Last November, in The Holywood Reporter, president and chief creative officer Janice Min gave this stark assessment of women’s place in the film industry: “The acceptance of women as ‘lesser’ in Hollywood is so commonplace, it’s as if we’ve grown comfortable living with our own ugly furniture. We don’t even know it looks bad.” 

Film critic Manohla Dargis, in a concurrent New York Times article, observed that the film business treats women as “a distraction, an afterthought, and a problem.” 

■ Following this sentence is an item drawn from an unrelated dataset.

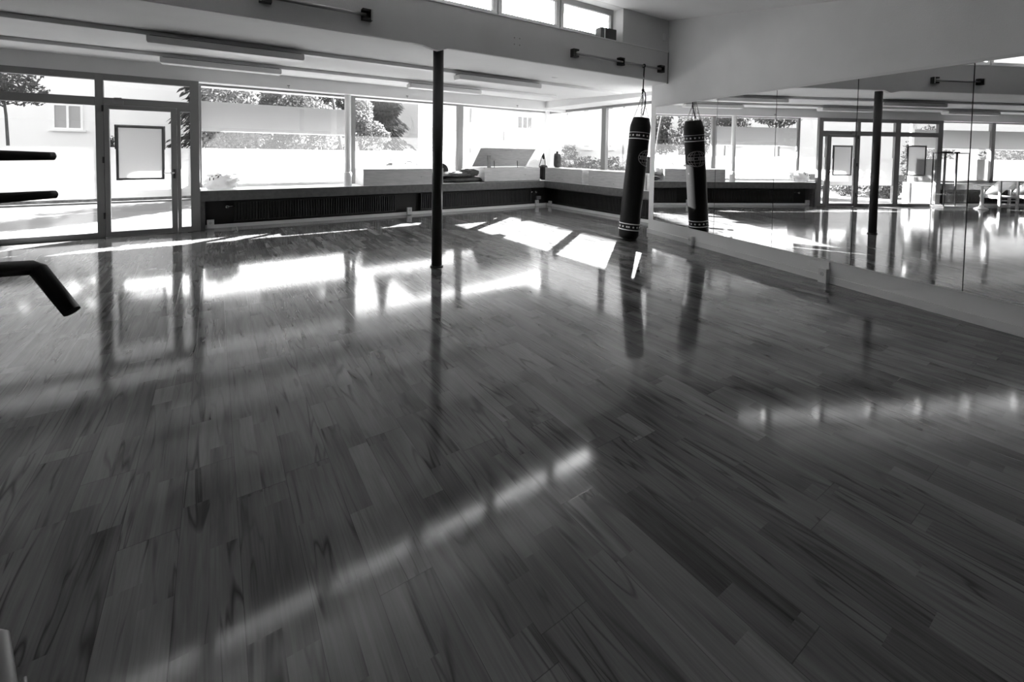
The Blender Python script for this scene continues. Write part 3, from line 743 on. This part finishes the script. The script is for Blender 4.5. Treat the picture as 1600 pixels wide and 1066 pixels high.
# ------------------------------------------------------------------ poster cases on the door
def poster(label, x0, x1, z0, z1, y):
    t = thing('poster_case', label, 'poster', (.5*(x0+x1), y, z0), 'poster cases hung on the glass')
    f = MB(); w_ = .03
    f.box((x0, y-.03, z0), (x1, y, z0+w_)); f.box((x0, y-.03, z1-w_), (x1, y, z1)); f.box((x0, y-.03, z0+w_), (x0+w_, y, z1-w_)); f.box((x1-w_, y-.03, z0+w_), (x1, y, z1-w_))
    f.build('frame', M_pframe, t, .004)
    MB().quad((x0+w_-.004, y-.012, z0+w_-.004), (x1-w_+.004, y-.012, z0+w_-.004), (x1-w_+.004, y-.012, z1-w_+.004), (x0+w_-.004, y-.012, z1-w_+.004)).build('sheet', M_poster, t)
    B((x0-.012, y-.02, z1-.35), (x0-.002, y-.004, z1+.012)).build('bracket', M_black, t); B((x1+.002, y-.02, z1-.35), (x1+.012, y-.004, z1+.012)).build('bracket', M_black, t)
    B((x0-.012, y-.018, z1+.002), (x1+.012, y-.004, z1+.012)).build('hanger', M_black, t)
poster('grey poster case hanging on the entrance door', -1.20, -.635, .845, 1.655, YF-.0)
poster('grey poster case on the far glazed leaf, seen in the mirror', -3.46, -2.88, .855, 1.69, YF-.0)

# ------------------------------------------------------------------ left foreground: dip station
t = thing('dip_station', 'black steel dip station at the left picture edge with tapered pegs', 'exercise rack', (-.85, 1.62, 0))
B((-.90, 1.56, 0.03), (-.83, 1.66, 2.1)).build('upright', M_col, t, .008)
b_ = MB(); b_.box((-.9, 1.2, 0), (-.83, 2.1, .05)); b_.build('base_foot', M_steel, t, .008)
def ray_pt(px_, py_, dist): pass
def peg(p, q, r0_, r1_, nm='peg'):
    p, q = V(p), V(q); d_ = (q-p).normalized()
    o = MB().tube([p, q-d_*.02, q], [r0_, r1_*1.02, r1_], 20).build(nm, M_rubber, t)
    MB().tube([q, q+d_*.004], r1_*.55, 14).build('end_cap', M_steel, o)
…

Martha M. Lauzen of the Centre for the Study of Women in Television and Film at San Diego State University drew similar conclusions. In a report released Sept. 13, Boxed In 2015 - 16: Women on Screen and Behind the Scenes in Television, she looked at women on both sides of the camera in prime time for the TV season just concluded. Here are some of the top findings:

— Overall, 79 per cent of the programs considered featured casts with more male than female characters.

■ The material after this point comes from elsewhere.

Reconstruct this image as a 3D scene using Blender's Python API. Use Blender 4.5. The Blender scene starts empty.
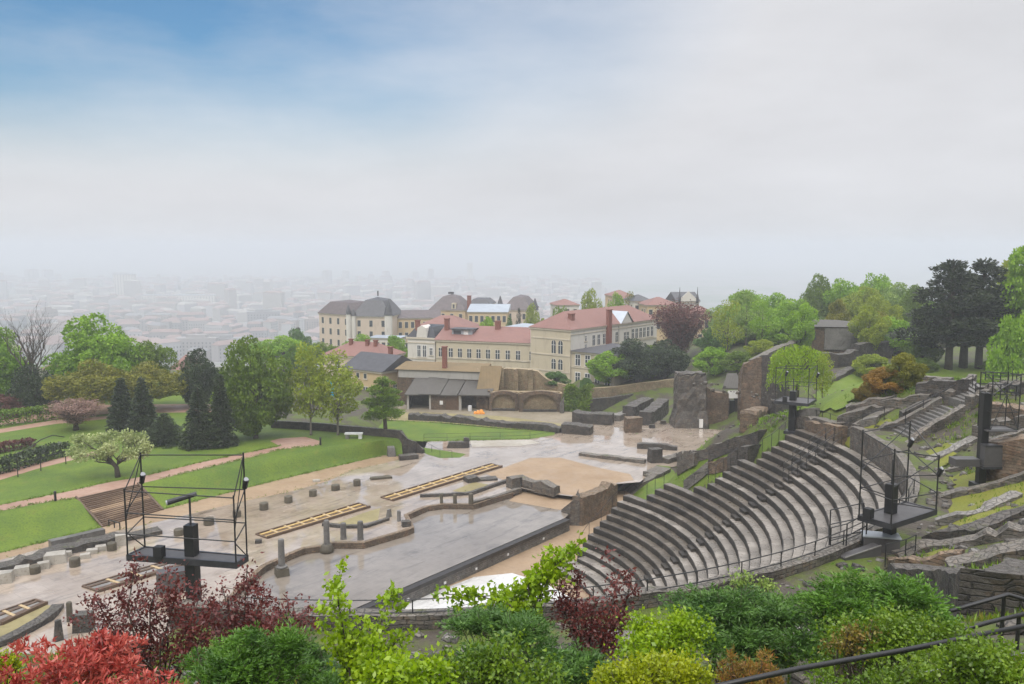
import bpy, math, random
import numpy as np
from mathutils import Vector
PI = math.pi
SC = bpy.context.scene
COL = SC.collection
random.seed(7)
RNG = np.random.default_rng(11)

# ------------------------------------------------------------------ camera
FPX, CAMZ, YH = 850.0, 26.0, 246.0
PITCH = math.atan((342 - YH) / FPX)
CP, SP = math.cos(PITCH), math.sin(PITCH)
cd = bpy.data.cameras.new("camera"); cam = bpy.data.objects.new("camera", cd); COL.objects.link(cam)
cam.location = (0, 0, CAMZ); cam.rotation_euler = (PI / 2 - PITCH, 0, 0)
cd.sensor_width = 36; cd.lens = FPX / 1024 * 36; cd.clip_end = 40000; cd.clip_start = 0.05
SC.camera = cam

def ray(x, y):
    u = (342 - y) / FPX
    return ((x - 512) / FPX, CP + u * SP, -SP + u * CP)
def pz(x, y, z):                       # where the view line through (x, y) meets height z
    d = ray(x, y); t = (z - CAMZ) / d[2]
    return Vector((d[0] * t, d[1] * t, z))
def pd(x, y, Y):                       # where it reaches the distance Y
    d = ray(x, y); t = Y / d[1]
    return Vector((d[0] * t, Y, CAMZ + d[2] * t))

# ------------------------------------------------------------------ ground shape
CX, CY, R1, TR, RI, Z1 = -5.756, 60.689, 14.993, 0.6758, 0.4628, 0.2     # centre and rows of the theatre
def sm(x, a, b):
    t = np.clip((x - a) / (b - a), 0, 1); return t * t * (3 - 2 * t)
def H(x, y):
    x = np.asarray(x, float); y = np.asarray(y, float)
    dx, dy = x - CX, y - CY
    r = np.hypot(dx, dy); th = np.degrees(np.arctan2(dy, dx))
    base = np.interp(y, [-50, 140, 170, 210, 290, 420, 900, 1e5], [-2.6, -2.6, -3, -7, -16, -34, -97, -97])
    cap = np.interp(th, [-180, -30, 0, 20, 60, 180], [24.3, 24.3, 15.2, 14, 13, 13])
    prof = np.interp(r, [0, 15, 31.0, 31.6, 33.2], [-3, -1.9, 8.9, 10.2, 12.25])
    prof = np.where(r > 33.5, np.minimum(12.25 + .45 * (r - 33.5), cap), prof)
    fo = np.interp(th, [-180, -116, -103, 18, 25, 43, 56, 180], [0, 0, 1, 1, .88, .60, 0, 0])
    fi = np.interp(th, [-180, -116, -103, 15, 43, 60, 180], [0, 0, 1, 1, .12, 0, 0])
    f = fi + (fo - fi) * sm(r, 29, 36)
    fade = 1 - sm(r, 62, 100) * sm(y, 55, 75)
    hill = base + (prof - base) * f * fade
    back = base + 10.5 * sm(x, 20, 46) * sm(y, 92, 125) * (1 - sm(y, 230, 330))
    left = base + 4.7 * sm(-x, 14, 22) * sm(y, 98, 116) * (1 - sm(y, 150, 240))
    bank = base + 3.0 * sm(x, 11, 16) * sm(y, 76, 84) * (1 - sm(y, 120, 140)) * (1 - sm(x, 40, 60))
    yard = base + 4.3 * sm(x, 8, 13) * sm(y, 149, 153) * (1 - sm(y, 176, 200)) * (1 - sm(x, 60, 80))
    und = .12 * np.sin(x * .9 + 1.3 * np.sin(y * .7)) * np.cos(y * 1.1)
    return np.maximum(np.maximum(np.maximum(np.maximum(hill, bank), back), left), yard) + np.where(r > 34, und, 0)
def h1(x, y): return float(H(x, y))
def hit(x, y, dz=0.0, t0=4.0, t1=260.0):       # where the view line meets the ground (raised by dz)
    d = np.array(ray(x, y)); t = np.arange(t0, t1, .1)
    g = CAMZ + d[2] * t - H(d[0] * t, d[1] * t) - dz
    i = int(np.argmax(g < 0)) if (g < 0).any() else len(t) - 1
    return Vector((d[0] * t[i], d[1] * t[i], CAMZ + d[2] * t[i]))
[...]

— Females comprised 39 per cent of all speaking characters, and 38 per cent of major characters.

— While the percentage of female characters featured on broadcast network programs has not increased over the last decade, the percentage of major female characters appearing on broadcast shows has declined since 2010 - 11.

— Gender stereotypes on television programs abound. Male characters, for example, were almost twice as likely as females to be portrayed as leaders.

— The employment of women working in key behind-the-scenes positions on broadcast network programs has stalled, with no meaningful progress over the past decade.

There’s also the matter of what the report called “startlingly high” percentages of programs employing no women in important behind-the-scenes roles: Ninety-eight per cent had no women directors of photography, 91 per cent had no women directors, 78 per cent had no women editors, 76 per cent had no women creators, 71 per cent had no women writers, 26 per cent had no women producers, and 26 per cent had no women executive producers.

In comparision with its first “Boxed in” report in 1997 - 98, this year’s study found little change in women’s role in film over the past 19 years. Female characters were 39 per cent of all characters in 1997 - 98, and now just 41 per cent. Women working behind the scenes, another top indicator, were 21 per cent in 1997 - 98, and all of 27 per cent today.

Most people spend much more time in front of a TV screen than they do in a church pew. Do we even notice? How loud will our protests become?